* [Exercise requirements]
Look through the data below. Collect every line where the word "More" occurs.

* [Data shown]
-- START --
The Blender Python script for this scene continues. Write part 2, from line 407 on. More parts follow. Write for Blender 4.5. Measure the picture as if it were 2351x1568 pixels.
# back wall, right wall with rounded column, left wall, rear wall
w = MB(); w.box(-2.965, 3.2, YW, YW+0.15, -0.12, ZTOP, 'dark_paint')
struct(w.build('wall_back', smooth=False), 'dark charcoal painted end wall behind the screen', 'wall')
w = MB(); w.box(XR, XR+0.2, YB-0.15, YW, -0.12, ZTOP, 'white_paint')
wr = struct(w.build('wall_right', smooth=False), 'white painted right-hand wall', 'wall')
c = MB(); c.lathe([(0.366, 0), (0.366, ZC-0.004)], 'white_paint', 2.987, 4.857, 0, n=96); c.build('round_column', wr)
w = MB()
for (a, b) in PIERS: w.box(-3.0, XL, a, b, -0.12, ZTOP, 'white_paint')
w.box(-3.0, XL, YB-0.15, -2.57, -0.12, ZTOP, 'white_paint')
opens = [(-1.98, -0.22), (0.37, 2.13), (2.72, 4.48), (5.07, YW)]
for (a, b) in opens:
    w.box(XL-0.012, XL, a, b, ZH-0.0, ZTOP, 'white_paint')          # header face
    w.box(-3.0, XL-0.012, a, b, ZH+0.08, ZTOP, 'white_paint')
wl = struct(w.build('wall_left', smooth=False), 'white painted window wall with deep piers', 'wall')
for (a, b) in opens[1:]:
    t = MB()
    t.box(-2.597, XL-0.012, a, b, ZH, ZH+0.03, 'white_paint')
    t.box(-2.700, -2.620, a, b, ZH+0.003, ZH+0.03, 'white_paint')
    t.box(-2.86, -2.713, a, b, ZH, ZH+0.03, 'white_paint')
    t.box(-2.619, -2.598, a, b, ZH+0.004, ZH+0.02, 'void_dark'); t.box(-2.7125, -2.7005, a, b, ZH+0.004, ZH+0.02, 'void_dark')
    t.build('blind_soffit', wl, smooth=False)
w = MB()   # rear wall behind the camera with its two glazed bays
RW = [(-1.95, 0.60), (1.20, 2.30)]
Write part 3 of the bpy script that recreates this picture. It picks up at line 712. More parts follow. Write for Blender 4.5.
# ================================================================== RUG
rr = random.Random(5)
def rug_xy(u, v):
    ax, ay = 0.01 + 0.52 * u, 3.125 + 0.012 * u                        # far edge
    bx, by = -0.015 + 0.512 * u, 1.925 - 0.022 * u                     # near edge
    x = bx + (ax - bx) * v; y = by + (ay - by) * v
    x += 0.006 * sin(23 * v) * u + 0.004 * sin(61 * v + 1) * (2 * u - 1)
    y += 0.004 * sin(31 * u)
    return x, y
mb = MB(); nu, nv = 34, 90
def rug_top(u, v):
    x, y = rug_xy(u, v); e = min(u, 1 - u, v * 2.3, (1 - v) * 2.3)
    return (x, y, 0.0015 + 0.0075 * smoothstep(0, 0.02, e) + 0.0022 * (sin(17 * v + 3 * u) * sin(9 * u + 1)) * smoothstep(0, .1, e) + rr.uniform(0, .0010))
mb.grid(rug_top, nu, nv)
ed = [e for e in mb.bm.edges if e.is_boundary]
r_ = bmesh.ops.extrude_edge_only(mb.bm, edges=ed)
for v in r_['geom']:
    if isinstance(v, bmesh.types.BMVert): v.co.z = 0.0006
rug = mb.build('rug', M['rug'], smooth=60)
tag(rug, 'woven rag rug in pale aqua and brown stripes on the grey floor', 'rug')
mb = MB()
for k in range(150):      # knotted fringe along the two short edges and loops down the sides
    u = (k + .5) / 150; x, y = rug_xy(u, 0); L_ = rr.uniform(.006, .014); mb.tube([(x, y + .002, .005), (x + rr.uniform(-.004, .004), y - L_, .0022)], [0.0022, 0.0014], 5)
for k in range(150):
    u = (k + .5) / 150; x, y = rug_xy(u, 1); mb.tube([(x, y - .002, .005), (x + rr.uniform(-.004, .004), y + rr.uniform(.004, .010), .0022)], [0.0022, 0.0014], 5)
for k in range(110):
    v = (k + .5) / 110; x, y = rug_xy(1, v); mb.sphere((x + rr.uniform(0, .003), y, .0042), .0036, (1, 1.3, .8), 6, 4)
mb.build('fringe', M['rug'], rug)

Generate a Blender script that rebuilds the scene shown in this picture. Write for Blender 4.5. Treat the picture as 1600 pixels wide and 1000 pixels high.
-- END --
* [Reply to the task]
The Blender Python script for this scene continues. Write part 2, from line 407 on. More parts follow. Write for Blender 4.5. Measure the picture as if it were 2351x1568 pixels.
Write part 3 of the bpy script that recreates this picture. It picks up at line 712. More parts follow. Write for Blender 4.5.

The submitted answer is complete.